Reconsidering David's life as a whole, I began to consider what it really meant to be someone after God's own heart. His life was curious to say the least. What distinguished him from Saul, wasn't simply that he never seemed to repeat a mistake, but he had a genuine desire to please and understand God. He also seemed to crown God as king throughout his life. There were very interesting things that set Saul and David apart. In Phillipian's 2 (apparently the chapter of the year) it says (in reference to Jesus) "Who, being in very nature God, did not consider equality with God something to be used to his own advantage; rather, he made himself nothing by taking the very nature of a servant." How does this relate to David? Well In considering why he was a man after God's own heart, I can't help but wonder if it was simply because unlike Saul and those around him he really understood his role. No, he was not perfect, but unlike his predecessor he understood that his title as King meant very little apart from God. In every battle and circumstance, he would consult with God regarding what he should do. He showed true humility, and was willing to set aside his pride, in knowing that ultimately God's vision for Israel was far greater than his could ever be.

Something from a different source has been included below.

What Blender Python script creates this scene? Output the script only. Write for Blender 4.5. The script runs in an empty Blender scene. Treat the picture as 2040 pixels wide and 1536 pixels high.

The idea of humility is something so absent amidst our society. Even in Christians. It's not simply humility in the sense of the way we function with one another, but essentially with God. What holds us back from consulting with God throughout our lives? Before David went into any battle he would consult with the Lord to see, how and which way he should go. Everyday we face the challenges and battle of living in this world. Yet so often we are willing to put aside consulting with the Lord. Perhaps it's the fear of not getting an answer, though God may not verbally address us, I don't think it's beyond reason to assume he hears our prayers and leads our hearts in the right direction. Or maybe it's the fear of getting an answer, and the reality that it probably won't be the answer we want. Either way, shouldn't we long to chase after his own concerning ourselves with what concerns him?
Yesterday, I had an interesting day of reflection. I visited my Aunt, and being in the house reminded me of a very faint memory. Awhile back I had mentioned Sister Linda. She was one of my teachers in elementary school. About a month before I began the year, she actually came to visit me. i had never ever met her before, and I assumed maybe it was because she was worried about me as a student or something. I soon learned she did this with every student. She literally would go to visit all her students before every year, just to meet them and their families. She sat in my living room, mind you at the time I was living in the projects with my aunt, uncle, sister, great-grandmother, and mother, in a two bedroom apartment. Part of me was embarrassed, part of me was completely transformed. It was the first school year, that I actually anticipated. I realized that I was going into a year with a teacher who cared about her students, and I knew something was different about her. I didn't understand at the time what a sister was. I just assumed they dressed up in black and prayed a lot. But its so far beyond that, she really was one of my earliest pictures of Jesus. Her humility and actions were such a clear picture, of something not of this world.
I say all this to draw into remembrance the idea that Jesus has always showed himself real to me, but it's so easy too overlook the transformative interactions to which he reveals himself in. How often do we consider the steps along the road to, which God's love reveals itself? And how would reconsidering these moments make God's presence in our lives more real, and even more tangible.